Dataset extract
<<<<
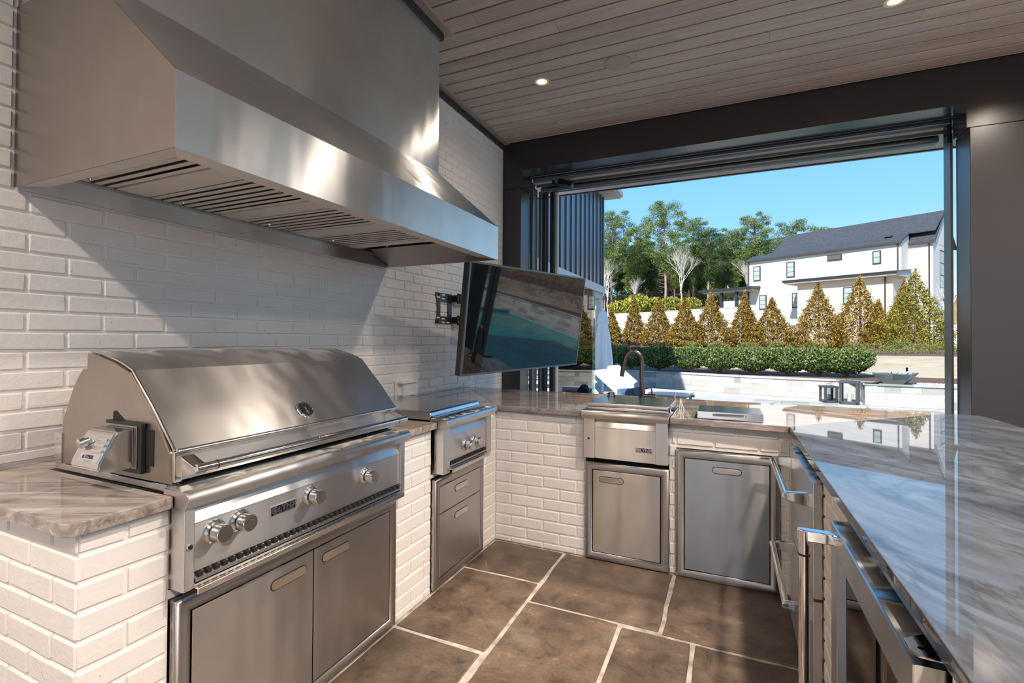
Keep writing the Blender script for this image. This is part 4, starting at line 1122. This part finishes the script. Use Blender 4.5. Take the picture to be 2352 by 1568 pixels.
# loungers
def lounger(x, y, rz, label, cushion='cushion_white'):
    l = empty('sun_lounger', (x, y, 0), rz, label, 'sun lounger', 'sun loungers on the patio', local=True)
    bm = nb(); 
    for s_ in (-.30, .26): bx(bm, -.9, .95, s_, s_ + .04, .26, .31, .004)
    for i in range(12): bx(bm, -.9 + i * .155, -.82 + i * .155, -.27, .27, .27, .29)
    obj('frame', bm, 'teak', l)
    for px_ in (-.85, .85):
        for s_ in (-.29, .25): box('leg', px_, px_ + .05, s_, s_ + .04, 0, .27, 'teak', l)
    bm = nb(); bx(bm, -.15, .95, -.27, .27, .31, .39, .03, 3); obj('seat_cushion', bm, cushion, l)
    bm = nb(); t = bmesh.new(); bx(t, -.80, 0, -.27, .27, 0, .09, .035, 3); merge(bm, t, TR(-.10, 0, .31, 0, R(38))); obj('back_cushion', bm, cushion, l)
    bm = nb(); tube(bm, [(-.02, -.25, .47), (-.02, .25, .47)], .09, 14); obj('towel_roll', bm, 'cushion_navy', l)
lounger(-1.50, 8.75, R(-12), 'blue-white cushioned lounger with navy roll, nearest the glass door')
lounger(-1.62, 10.3, R(-12), 'white cushioned lounger with navy roll, behind the faucet')
# bench added behind the glass, standing in for furniture reflected in it
bn = empty('reflection_bench', (-3.0, 8.8, 0), R(20), 'white slatted bench added behind the glass door in place of mirrored furniture', 'bench', local=True)
for k in range(6): box('slat', -.75, .75, -.35 + k * .11, -.27 + k * .11, .42, .445, 'white_paint', bn, .004)
for k in range(5): box('slat', -.75, .75, .33, .355, .52 + k * .10, .59 + k * .10, 'white_paint', bn, .004)
for x in (-.72, .66):
    for y in (-.33, .28): box('leg', x, x + .06, y, y + .06, 0, .42 if y < 0 else 1.02, 'white_paint', bn, .003)
    box('armrest', x, x + .06, -.35, .33, .62, .645, 'white_paint', bn, .003)

# ---- foliage kit
import numpy as np
def leaf_mesh(name, pts, size, m, seed=1, aspect=.55, updir=None, flat=.0):
    rg_ = np.random.default_rng(seed); P = np.array(pts); n = len(P)
    a = rg_.normal(size=(n, 3)); 
    if updir is not None: a = a * (1 - flat) + np.array(updir) * flat
    a /= np.linalg.norm(a, axis=1)[:, None]
    b_ = rg_.normal(size=(n, 3)); b_ -= a * (a * b_).sum(1)[:, None]; b_ /= np.linalg.norm(b_, axis=1)[:, None]
    s_ = (size * rg_.uniform(.6, 1.3, n))[:, None]
    V = np.stack([P - b_ * s_ * aspect * .5, P + a * s_ * .5, P + b_ * s_ * aspect * .5, P - a * s_ * .5], 1).reshape(-1, 3)
    F = np.arange(4 * n).reshape(n, 4)
    me = bpy.data.meshes.new(name); me.vertices.add(4 * n); me.vertices.foreach_set('co', V.ravel())
    me.loops.add(4 * n); me.loops.foreach_set('vertex_index', F.ravel()); me.polygons.add(n); me.polygons.foreach_set('loop_start', np.arange(0, 4 * n, 4)); me.update(); me.validate()
    me.materials.append(MT[m]); return me
def link(name, me, parent=None, loc=(0, 0, 0), rz=0, scale=(1, 1, 1), **k):
    o = bpy.data.objects.new(name, me); col.objects.link(o); o.location = loc; o.rotation_euler = (0, 0, rz); o.scale = scale
    if parent: o.parent = parent
    return tag(o, **k)
rs = np.random.default_rng(3)
def shell(n, inner=.55):
    d = rs.normal(size=(n, 3)); d /= np.linalg.norm(d, axis=1)[:, None]
    return d * (rs.uniform(inner, 1, n) ** .6)[:, None]
def twigs(n, h, spread, r_=.008, seed=0):
    bm = nb(); rr = random.Random(seed)
    for i in range(n):
        a_ = rr.uniform(0, 6.28); q_ = rr.uniform(.4, 1) * spread
        tube(bm, [(rr.uniform(-.03, .03), rr.uniform(-.03, .03), 0), (q_ * .45 * math.cos(a_), q_ * .45 * math.sin(a_), h * .45), (q_ * math.cos(a_), q_ * math.sin(a_), h)], [r_, r_ * .7, r_ * .3], 4, False)
    me = bpy.data.meshes.new('stems'); bm.to_mesh(me); bm.free(); me.materials.append(MT['twig']); return me
# hedge shrubs
hm = []
for k in range(3):
    d = shell(9500, .25); d = np.sign(d) * np.abs(d) ** .72; d[:, 0] *= .60; d[:, 1] *= .42; z = d[:, 2]
    w_ = 1 - .42 * np.clip(-z, 0, 1) ** 1.2
    P = np.stack([d[:, 0] * w_, d[:, 1] * w_, .42 + z * .31], 1)
    P += rs.normal(size=P.shape) * .012
    P = P * (1 + .10 * np.array([noise.noise(Vector(p) * 4 + Vector((k * 9, 0, 0))) for p in P])[:, None])
    hm.append(leaf_mesh('leaves', P, .056, 'hedge_leaf', k))
tw = [twigs(11, .55, .42, .010, k) for k in range(3)]
hp = [(-3.75, 15.75), (-2.85, 15.55), (-1.95, 15.3), (-1.1, 15.1), (-.25, 14.95), (.6, 14.82), (1.4, 14.76), (2.12, 14.70), (2.7, 14.62)]
for i, (x, y) in enumerate(hp):
    wh = ['first, beside the parasol', 'second from the parasol', 'third from the parasol', 'fourth from the parasol', 'in the middle of the row', 'fourth from its right end', 'third from its right end', 'next to its right end', 'rounded at the right end above the fire bowl'][i]
    s_ = empty('hedge_shrub', (x, y, zt(x, y) - .01), 0, 'glossy green clipped hedge shrub, ' + wh, 'shrub', 'clipped hedge shrubs on the mulch bed', local=True)
    link('foliage', hm[i % 3], s_, rz=(i * 2.1) % .5, scale=(1.02, 1.05, 1.03)); link('stems', tw[i % 3], s_)
# arborvitae
def conifer_mesh(seed, m, n=11000):
    r_ = np.random.default_rng(seed); t = r_.uniform(0, 1, n) ** .75         # 0 bottom 1 top in unit height; use more at bottom
    t = 1 - np.sqrt(r_.uniform(0, 1, n)); t = t * 1.0
    R_ = np.interp(t, [0, .08, .25, .5, .75, .9, 1], [.78, 1.0, .95, .60, .26, .10, .015])
    a_ = r_.uniform(0, 2 * PI, n)
    lob = 1 + .13 * np.sin(a_ * 5 + t * 9 + seed) + .12 * np.sin(t * 46 + a_ * 2) + .10 * np.sin(a_ * 11 + t * 30)
    q_ = R_ * (r_.uniform(.35, 1, n) ** .4) * lob + r_.normal(size=n) * .03
    return np.stack([q_ * np.cos(a_), q_ * np.sin(a_), t], 1)
cm = {}
for mname in ('arborvitae_leaf', 'arborvitae_green_leaf'):
    for k in range(3):
        P = conifer_mesh(k * 7 + 3, mname)
        cm[(mname, k)] = P
def conifer(i, x, y, ztop, r_, m, label):
    z0 = zt(x, y) - .05; h = ztop - z0
    P = cm[(m, i % 3)] * np.array([r_, r_, h])
    me = leaf_mesh('leaves', P, .105, m, i, .34, (0, 0, 1), .35)
    c = empty('arborvitae', (x, y, z0), 0, label, 'tree', 'conical arborvitae in a row', local=True)
    link('foliage', me, c)
    bm = nb(); tube(bm, [(0, 0, 0), (.02, 0, h * .5), (0, .01, h * .98)], [.07, .045, .01], 6); obj('trunk', bm, 'pine_bark', c)
cl = [(-5.54, 24.92, 3.22, .56), (-4.83, 27.43, 3.98, .66), (-3.34, 25.91, 3.69, .84), (-1.96, 24.88, 3.56, .82), (-.77, 24.87, 3.75, .95), (.7, 26.62, 3.95, .80), (1.86, 26.05, 3.54, .98), (3.71, 25.78, 4.15, 1.10), (5.18, 25.35, 4.32, 1.18), (6.6, 28.6, 3.5, .7), (6.86, 24.46, 4.4, 1.25), (7.76, 29.3, 4.5, 1.0)]
lb_ = ['bronze conical arborvitae half behind the parasol', 'narrow bronze arborvitae, first right of the parasol', 'bronze arborvitae with its tip below the pine wood', 'broad bronze arborvitae left of the porch, lower half on white wall', 'bronze arborvitae with its tip in front of the porch roof', 'slim bronze arborvitae at the left corner of the white house', 'bronze arborvitae with a sparse tip below the house windows', 'tall bronze arborvitae before the left end of the tan brick wing', 'broad bronze arborvitae beside the tan wing window', 'small bronze arborvitae squeezed behind the two largest', 'largest yellow green arborvitae near the right post', 'bronze arborvitae behind the largest, before the wing corner']
for i, (x, y, zt_, r_) in enumerate(cl): conifer(i, x, y, zt_, r_, 'arborvitae_green_leaf' if i == 10 else 'arborvitae_leaf', lb_[i])
# low mounds
dm = []
for k in range(2):
    d = shell(900, .6); P = np.stack([d[:, 0], d[:, 1], .5 + d[:, 2] * .5], 1); dm.append((P, leaf_mesh('leaves', P, .10, 'dwarf_leaf', k)))
pm = [leaf_mesh('leaves', dm[k][0] * np.array([.5, .42, .42]), .05, 'purple_twig', k + 5, .15) for k in range(2)]
dw = [(-2.21, 18.74, 1.38, .30), (-1.22, 19.18, 1.39, .34), (-.36, 19.57, 1.39, .38), (.67, 20.03, 1.38, .41), (1.71, 20.5, 1.42, .38), (2.89, 21.03, 1.41, .44), (3.99, 20.42, 1.39, .32), (4.41, 19.74, 1.36, .30), (5.07, 19.59, 1.33, .36), (5.79, 20.14, 1.37, .34), (6.31, 19.93, 1.36, .38), (5.6, 21.9, 1.47, .45)]
dl = ['low green mound shrub, first above the hedge beside the purple ones', 'low green mound shrub, second above the hedge', 'low green mound shrub, third above the hedge', 'low green mound shrub, fourth above the hedge', 'low green mound shrub in the middle of its row', 'low green mound shrub below the tan wing', 'low green mound shrub left of the hedge end', 'low green mound shrub just right of the hedge end', 'low green mound shrub below the largest arborvitae', 'low green mound shrub, second from the right post', 'low green mound shrub cut by the right post', 'low mound shrub at the foot of the largest arborvitae']
for i, (x, y, z1, r_) in enumerate(dw):
    z0 = zt(x, y) - .03
    s_ = empty('mound_shrub', (x, y, z0), 0, dl[i], 'shrub', 'low mound shrubs below the arborvitae', local=True)
    link('foliage', dm[i % 2][1], s_, rz=i, scale=(r_ * 1.1, r_ * 1.1, max(.25, z1 - z0)))
for i, (x, y) in enumerate(((-3.75, 17.9), (-3.3, 17.8), (-2.75, 17.75))):
    s_ = empty('purple_shrub', (x, y, zt(x, y)), 0, ['purple brown twiggy shrub beside the parasol', 'middle one of the three purple brown shrubs', 'purple brown shrub farthest right of its three'][i], 'shrub', 'purple brown shrubs behind the hedge', local=True)
    link('foliage', pm[i % 2], s_, scale=(1, 1, 1.9))
for i, (x, y) in enumerate(((8.6, 14.0), (10.2, 14.1), (11.9, 13.9), (13.6, 13.2), (15.2, 12.4), (12.6, 15.4))):
    s_ = empty('purple_shrub', (x, y, zt(x, y)), 0, 'large brown shrub right of the frame, seen only mirrored in the television', 'shrub', 'brown shrubs mirrored in the television', local=True)
    link('foliage', pm[i % 2], s_, scale=(2.2, 2.2, 4.2))
# yellow shrubs above the white wall
ym = leaf_mesh('leaves', dm[0][0] * np.array([2.2, 1.6, 2.2]), .38, 'yellow_leaf', 9)
W3 = lambda px_, d_: (r2 * ((px_ - 1176) / 1110.6) + fw) * d_
for i, (px_, d_, sc_, lab) in enumerate(((1425, 72, .9, 'dark green shrub standing above the white wall end'), (1465, 70, 1.15, 'bright yellow shrub above the white wall'), (1500, 70, .9, 'yellow green shrub, second above the white wall'), (1540, 69, .85, 'yellow green shrub behind the third arborvitae'), (1590, 68, .7, 'small yellow green shrub behind the fourth arborvitae'))):
    p = W3(px_, d_); s_ = empty('yellow_shrub', (p.x, p.y, zt(p.x, p.y) - .2), 0, lab, 'shrub', local=True)
    link('foliage', ym, s_, rz=i, scale=(sc_, sc_, sc_ * 1.2))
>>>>
Stated task
Exactly reproduce the run of lines from the start of the listing through the line with "box('armrest', x, x", inclusive; pictures are not copied.

Answer below
Keep writing the Blender script for this image. This is part 4, starting at line 1122. This part finishes the script. Use Blender 4.5. Take the picture to be 2352 by 1568 pixels.
# loungers
def lounger(x, y, rz, label, cushion='cushion_white'):
    l = empty('sun_lounger', (x, y, 0), rz, label, 'sun lounger', 'sun loungers on the patio', local=True)
    bm = nb(); 
    for s_ in (-.30, .26): bx(bm, -.9, .95, s_, s_ + .04, .26, .31, .004)
    for i in range(12): bx(bm, -.9 + i * .155, -.82 + i * .155, -.27, .27, .27, .29)
    obj('frame', bm, 'teak', l)
    for px_ in (-.85, .85):
        for s_ in (-.29, .25): box('leg', px_, px_ + .05, s_, s_ + .04, 0, .27, 'teak', l)
    bm = nb(); bx(bm, -.15, .95, -.27, .27, .31, .39, .03, 3); obj('seat_cushion', bm, cushion, l)
    bm = nb(); t = bmesh.new(); bx(t, -.80, 0, -.27, .27, 0, .09, .035, 3); merge(bm, t, TR(-.10, 0, .31, 0, R(38))); obj('back_cushion', bm, cushion, l)
    bm = nb(); tube(bm, [(-.02, -.25, .47), (-.02, .25, .47)], .09, 14); obj('towel_roll', bm, 'cushion_navy', l)
lounger(-1.50, 8.75, R(-12), 'blue-white cushioned lounger with navy roll, nearest the glass door')
lounger(-1.62, 10.3, R(-12), 'white cushioned lounger with navy roll, behind the faucet')
# bench added behind the glass, standing in for furniture reflected in it
bn = empty('reflection_bench', (-3.0, 8.8, 0), R(20), 'white slatted bench added behind the glass door in place of mirrored furniture', 'bench', local=True)
for k in range(6): box('slat', -.75, .75, -.35 + k * .11, -.27 + k * .11, .42, .445, 'white_paint', bn, .004)
for k in range(5): box('slat', -.75, .75, .33, .355, .52 + k * .10, .59 + k * .10, 'white_paint', bn, .004)
for x in (-.72, .66):
    for y in (-.33, .28): box('leg', x, x + .06, y, y + .06, 0, .42 if y < 0 else 1.02, 'white_paint', bn, .003)
    box('armrest', x, x + .06, -.35, .33, .62, .645, 'white_paint', bn, .003)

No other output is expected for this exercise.